## Problem requirements:
List each line holding the string "scene".

====== Dataset excerpt ======

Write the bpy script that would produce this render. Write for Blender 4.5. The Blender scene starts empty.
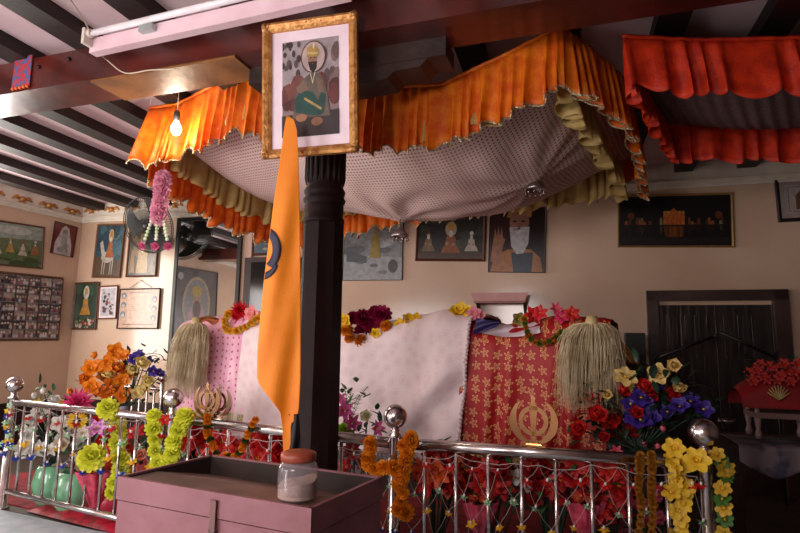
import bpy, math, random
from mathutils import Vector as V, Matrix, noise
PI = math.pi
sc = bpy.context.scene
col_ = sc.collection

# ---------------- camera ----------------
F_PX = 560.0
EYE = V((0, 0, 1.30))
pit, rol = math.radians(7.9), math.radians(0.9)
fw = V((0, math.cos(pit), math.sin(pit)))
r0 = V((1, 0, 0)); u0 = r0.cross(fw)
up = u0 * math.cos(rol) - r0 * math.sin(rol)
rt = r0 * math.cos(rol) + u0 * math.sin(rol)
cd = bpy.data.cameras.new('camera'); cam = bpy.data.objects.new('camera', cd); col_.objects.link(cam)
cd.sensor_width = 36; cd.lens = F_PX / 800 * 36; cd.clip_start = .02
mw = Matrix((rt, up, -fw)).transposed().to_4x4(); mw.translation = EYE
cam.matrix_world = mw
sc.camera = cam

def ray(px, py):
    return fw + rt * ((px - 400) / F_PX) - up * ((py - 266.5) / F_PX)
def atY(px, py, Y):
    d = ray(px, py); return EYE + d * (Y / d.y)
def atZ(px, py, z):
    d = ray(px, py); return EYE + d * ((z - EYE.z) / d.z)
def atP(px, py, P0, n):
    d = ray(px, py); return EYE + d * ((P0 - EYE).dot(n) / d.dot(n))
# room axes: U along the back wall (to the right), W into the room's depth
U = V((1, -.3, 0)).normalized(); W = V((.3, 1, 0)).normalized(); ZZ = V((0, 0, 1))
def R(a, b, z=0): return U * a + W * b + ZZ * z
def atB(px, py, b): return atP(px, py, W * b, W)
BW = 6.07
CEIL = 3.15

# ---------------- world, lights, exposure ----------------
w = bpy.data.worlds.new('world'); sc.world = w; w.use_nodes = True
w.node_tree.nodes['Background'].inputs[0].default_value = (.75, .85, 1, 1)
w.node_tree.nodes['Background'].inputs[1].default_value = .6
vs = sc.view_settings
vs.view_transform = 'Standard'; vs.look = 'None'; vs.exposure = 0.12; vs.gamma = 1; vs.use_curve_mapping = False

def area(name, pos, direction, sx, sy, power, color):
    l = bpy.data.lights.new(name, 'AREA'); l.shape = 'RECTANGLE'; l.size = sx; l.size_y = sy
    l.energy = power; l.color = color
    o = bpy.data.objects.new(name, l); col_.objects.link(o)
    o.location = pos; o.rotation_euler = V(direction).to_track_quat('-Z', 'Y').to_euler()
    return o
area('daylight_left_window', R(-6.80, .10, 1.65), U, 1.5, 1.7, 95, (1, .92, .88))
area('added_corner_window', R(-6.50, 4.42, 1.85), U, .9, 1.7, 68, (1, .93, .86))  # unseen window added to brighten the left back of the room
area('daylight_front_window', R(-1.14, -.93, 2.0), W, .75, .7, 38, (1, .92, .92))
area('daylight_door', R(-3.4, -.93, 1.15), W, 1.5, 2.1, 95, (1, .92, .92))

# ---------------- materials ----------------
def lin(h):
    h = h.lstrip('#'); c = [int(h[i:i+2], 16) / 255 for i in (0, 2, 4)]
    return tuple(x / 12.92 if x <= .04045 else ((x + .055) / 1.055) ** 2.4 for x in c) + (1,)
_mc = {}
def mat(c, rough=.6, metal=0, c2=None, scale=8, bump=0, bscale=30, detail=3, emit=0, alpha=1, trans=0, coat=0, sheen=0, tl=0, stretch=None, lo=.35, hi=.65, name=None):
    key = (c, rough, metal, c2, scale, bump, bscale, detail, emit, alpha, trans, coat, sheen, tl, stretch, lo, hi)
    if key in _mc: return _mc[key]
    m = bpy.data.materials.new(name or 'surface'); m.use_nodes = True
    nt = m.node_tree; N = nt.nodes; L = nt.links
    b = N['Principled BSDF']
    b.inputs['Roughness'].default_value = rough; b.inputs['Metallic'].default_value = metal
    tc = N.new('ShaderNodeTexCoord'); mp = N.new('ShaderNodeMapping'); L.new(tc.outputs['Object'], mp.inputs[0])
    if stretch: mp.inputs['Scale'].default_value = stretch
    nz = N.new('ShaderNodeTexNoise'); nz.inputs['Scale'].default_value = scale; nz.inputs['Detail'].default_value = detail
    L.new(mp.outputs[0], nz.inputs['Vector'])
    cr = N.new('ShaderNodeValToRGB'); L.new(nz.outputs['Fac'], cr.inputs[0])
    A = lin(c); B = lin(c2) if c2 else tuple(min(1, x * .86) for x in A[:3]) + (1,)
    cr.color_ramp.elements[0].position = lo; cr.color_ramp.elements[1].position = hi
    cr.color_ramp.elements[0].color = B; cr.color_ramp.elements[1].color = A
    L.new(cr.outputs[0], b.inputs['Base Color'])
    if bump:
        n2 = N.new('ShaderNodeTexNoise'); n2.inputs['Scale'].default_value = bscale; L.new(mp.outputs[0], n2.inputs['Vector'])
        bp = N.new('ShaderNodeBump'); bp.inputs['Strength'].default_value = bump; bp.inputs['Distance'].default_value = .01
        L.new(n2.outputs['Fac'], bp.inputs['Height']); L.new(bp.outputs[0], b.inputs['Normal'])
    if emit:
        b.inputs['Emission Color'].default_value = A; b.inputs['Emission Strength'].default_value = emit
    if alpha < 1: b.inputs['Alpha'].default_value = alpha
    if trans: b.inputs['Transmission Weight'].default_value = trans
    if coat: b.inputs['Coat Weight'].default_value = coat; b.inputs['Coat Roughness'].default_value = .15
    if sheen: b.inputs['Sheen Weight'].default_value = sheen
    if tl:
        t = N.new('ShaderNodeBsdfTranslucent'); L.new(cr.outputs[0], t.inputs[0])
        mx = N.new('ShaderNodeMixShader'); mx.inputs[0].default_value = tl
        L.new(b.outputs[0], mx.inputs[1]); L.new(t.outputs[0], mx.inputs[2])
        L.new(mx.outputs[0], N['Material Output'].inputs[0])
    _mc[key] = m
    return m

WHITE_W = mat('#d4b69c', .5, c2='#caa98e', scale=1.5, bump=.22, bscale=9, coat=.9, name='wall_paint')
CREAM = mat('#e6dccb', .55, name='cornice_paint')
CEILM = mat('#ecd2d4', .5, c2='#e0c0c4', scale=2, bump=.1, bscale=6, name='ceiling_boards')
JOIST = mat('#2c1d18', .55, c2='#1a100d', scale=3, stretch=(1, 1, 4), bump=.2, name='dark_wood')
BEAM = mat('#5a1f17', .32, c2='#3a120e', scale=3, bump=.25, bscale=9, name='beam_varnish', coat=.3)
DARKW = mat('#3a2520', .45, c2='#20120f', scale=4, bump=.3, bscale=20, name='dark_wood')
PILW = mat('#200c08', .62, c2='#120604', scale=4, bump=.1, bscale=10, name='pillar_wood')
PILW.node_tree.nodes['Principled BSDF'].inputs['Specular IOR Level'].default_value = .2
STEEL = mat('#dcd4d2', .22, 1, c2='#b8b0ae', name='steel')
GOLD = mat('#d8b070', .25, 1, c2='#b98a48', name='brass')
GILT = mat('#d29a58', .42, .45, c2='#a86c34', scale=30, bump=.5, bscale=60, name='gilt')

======

## Response to the exercise:
Write the bpy script that would produce this render. Write for Blender 4.5. The Blender scene starts empty.
sc = bpy.context.scene